12. Dans le cadre d'une forme moniste unifiée, la nomination d'un administrateur référent ne doit pas décharger les autres administrateurs de leurs responsabilités collégiales, ni être un substitut à la dissociation.

13. Les administrateurs doivent être toujours particulièrement attentifs à l'évolution de l'entreprise sur le long-terme. Ils doivent notamment :
- protéger l'exécutif de pressions sur le court terme ;
- favoriser l'actionnariat long terme, en mesurant de façon objective l'impact des décisions prises à court, moyen et long terme ;
- mener une réflexion sur le profil de l'actionnariat de l'entreprise, sa composition et son évolution au mieux de l'intérêt social de l'entreprise et de ses besoins de financement et d'investissement à moyen et long terme.
Pour assurer la continuité du conseil, tout en favorisant la transmission des savoirs et des expériences à de nouveaux administrateurs, il est souhaitable d'organiser un renouvellement progressif du conseil, par exemple par tiers.

14. Quel que soit le format de gouvernance, il est souhaitable d'inviter régulièrement à assister au conseil les responsables opérationnels ou fonctionnels des fonctions clés de l'entreprise.
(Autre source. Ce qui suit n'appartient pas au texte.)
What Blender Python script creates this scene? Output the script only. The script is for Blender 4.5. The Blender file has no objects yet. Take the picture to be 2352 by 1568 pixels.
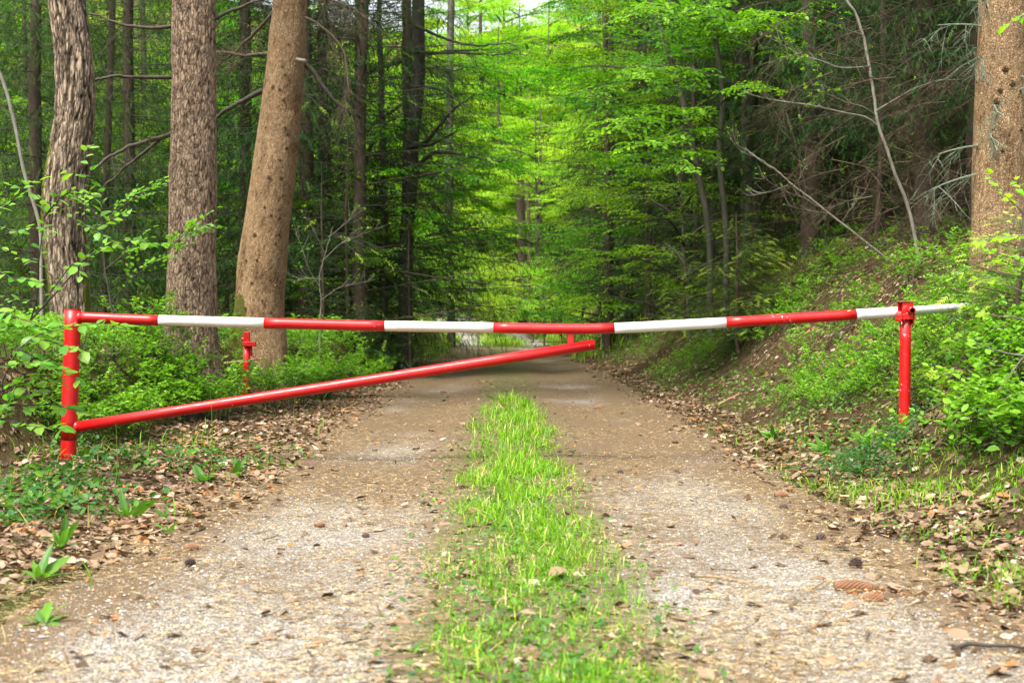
import bpy, math, random
import numpy as np
from mathutils import Vector, noise as mnoise

S = bpy.context.scene
COL = S.collection
rng = np.random.default_rng(7)
random.seed(7)
R = math.radians

# ------------------------------------------------------------------ camera, world, sun, exposure
FPX = 3267.0                       # focal length in pixels of a 2352 px wide picture (50 mm)
PITCH = math.atan((784 - 725) / FPX)
CAMZ = 0.98
cam_data = bpy.data.cameras.new('camera')
cam = bpy.data.objects.new('camera', cam_data)
COL.objects.link(cam)
cam_data.sensor_width = 36
cam_data.lens = 50
cam_data.clip_start = 0.05
cam_data.clip_end = 900
cam_data.dof.use_dof = True
cam_data.dof.focus_distance = 9.6
cam_data.dof.aperture_fstop = 4.4
cam.location = (0, 0, CAMZ)
cam.rotation_euler = (R(90) - PITCH, 0, 0)
S.camera = cam

SUN_EL, SUN_AZ = 60.0, 218.0       # azimuth measured from +Y clockwise: the sun stands high behind the camera's left shoulder
world = bpy.data.worlds.new('World')
S.world = world
world.use_nodes = True
wn, wl = world.node_tree.nodes, world.node_tree.links
bg = wn['Background']
sky = wn.new('ShaderNodeTexSky')
sky.sky_type = 'NISHITA'
sky.sun_disc = False
sky.sun_elevation = R(SUN_EL)
sky.sun_rotation = R(SUN_AZ)
sky.air_density = 1.0
sky.dust_density = 4.0
sky.ozone_density = 1.0
hs = wn.new('ShaderNodeHueSaturation')
hs.inputs['Saturation'].default_value = 0.25
wl.new(sky.outputs[0], hs.inputs['Color'])
wl.new(hs.outputs[0], bg.inputs['Color'])
bg.inputs['Strength'].default_value = 0.15
sun_data = bpy.data.lights.new('sun', 'SUN')
sun = bpy.data.objects.new('sun', sun_data)
COL.objects.link(sun)
sun_data.energy = 2.8
sun_data.angle = R(14)
sun_data.color = (1.0, 0.93, 0.80)
sd = Vector((math.sin(R(SUN_AZ)) * math.cos(R(SUN_EL)), math.cos(R(SUN_AZ)) * math.cos(R(SUN_EL)), math.sin(R(SUN_EL))))
sun.rotation_euler = sd.to_track_quat('Z', 'Y').to_euler()
S.view_settings.view_transform = 'Standard'
S.view_settings.look = 'None'
S.view_settings.gamma = 1
S.view_settings.exposure = 1.55
S.view_settings.use_curve_mapping = False
cy = S.cycles
cy.max_bounces = 8
cy.diffuse_bounces = 5
cy.glossy_bounces = 2
cy.transmission_bounces = 6
cy.transparent_max_bounces = 4
cy.caustics_reflective = False
cy.caustics_refractive = False
cy.use_adaptive_sampling = True
cy.adaptive_threshold = 0.01
cy.use_denoising = True
cy.sample_clamp_indirect = 6
S.render.threads_mode = 'AUTO'

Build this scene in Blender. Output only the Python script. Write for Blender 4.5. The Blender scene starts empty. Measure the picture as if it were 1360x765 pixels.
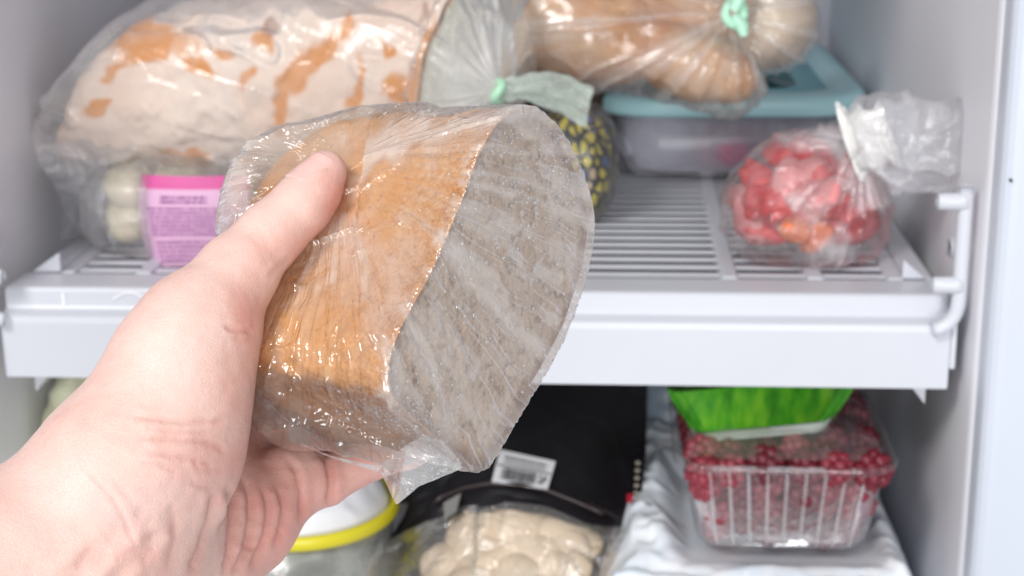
import bpy, bmesh, math, random
import numpy as np
from mathutils import Vector, Matrix

random.seed(7)
rng = np.random.default_rng(11)
SC = bpy.context.scene
COL = SC.collection

# ------------------------------------------------------------------ camera
FPX, PCX, PCY = 2095.0, 680.0, 382.5            # focal length and centre, in photo pixels (1360 x 765)
RW = np.array([[0.99752091, 0.00890115, -0.06980546],
               [0.06954101, -0.27656277, 0.95847644],
               [-0.01077405, -0.96095463, -0.27649614]])   # rows: freezer x, y, z in camera (right, down, forward)
CAMLOC = np.array([0.07325017, -0.71040655, 0.22048503])
cam = bpy.data.cameras.new('camera')
cam.sensor_width = 36.0
cam.lens = 36.0 * FPX / 1360.0
cam.clip_start, cam.clip_end = 0.02, 20.0
cam.dof.use_dof = True
cam.dof.focus_distance = 0.425
cam.dof.aperture_fstop = 20.0
cam_o = bpy.data.objects.new('camera', cam)
COL.objects.link(cam_o)
mw = np.eye(4)
mw[:3, 0], mw[:3, 1], mw[:3, 2], mw[:3, 3] = RW @ [1, 0, 0], RW @ [0, -1, 0], RW @ [0, 0, -1], CAMLOC
cam_o.matrix_world = Matrix(mw.tolist())
SC.camera = cam_o

# ------------------------------------------------------------------ light and exposure
world = bpy.data.worlds.new('World')
SC.world = world
world.use_nodes = True
world.node_tree.nodes['Background'].inputs[0].default_value = (0.97, 0.97, 1.0, 1)
world.node_tree.nodes['Background'].inputs[1].default_value = 0.50

def area(name, loc, target, size, power, color=(1, 1, 1), size_y=None):
    L = bpy.data.lights.new(name, 'AREA')
    L.energy = power; L.size = size; L.color = color
    if size_y: L.shape = 'RECTANGLE'; L.size_y = size_y
    o = bpy.data.objects.new(name, L); COL.objects.link(o)
    o.location = loc
    o.rotation_euler = (Vector(target) - Vector(loc)).to_track_quat('-Z', 'Y').to_euler()
    return o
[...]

Ceci permet au conseil d'apprécier les risques et enjeux stratégiques liées à ces fonctions et de responsabiliser l'exécutif.

15. Dans tous les cas, les administrateurs doivent pleinement respecter les rôles et prérogatives de l'exécutif, afin d'éviter toute interprétation de leurs actions comme une mainmise du conseil sur la gestion de l'entreprise.

16. Le format de gouvernance retenu détermine les modalités de prise de décision. Néanmoins, le conseil se doit, lorsqu'il doit prendre des décisions importantes pour l'entreprise, de mettre en oeuvre des mécanismes de décision structurés, formalisés, voire une politique de vote ad hoc si la situation le requiert.

L'ensemble de ces éléments et la qualité des travaux menés par l'IFA doivent donc permettre aux dirigeants, aux actionnaires et à leurs conseils d'évaluer la situation de la société, son profil et ainsi mettre en place le système de gouvernance le plus adéquat.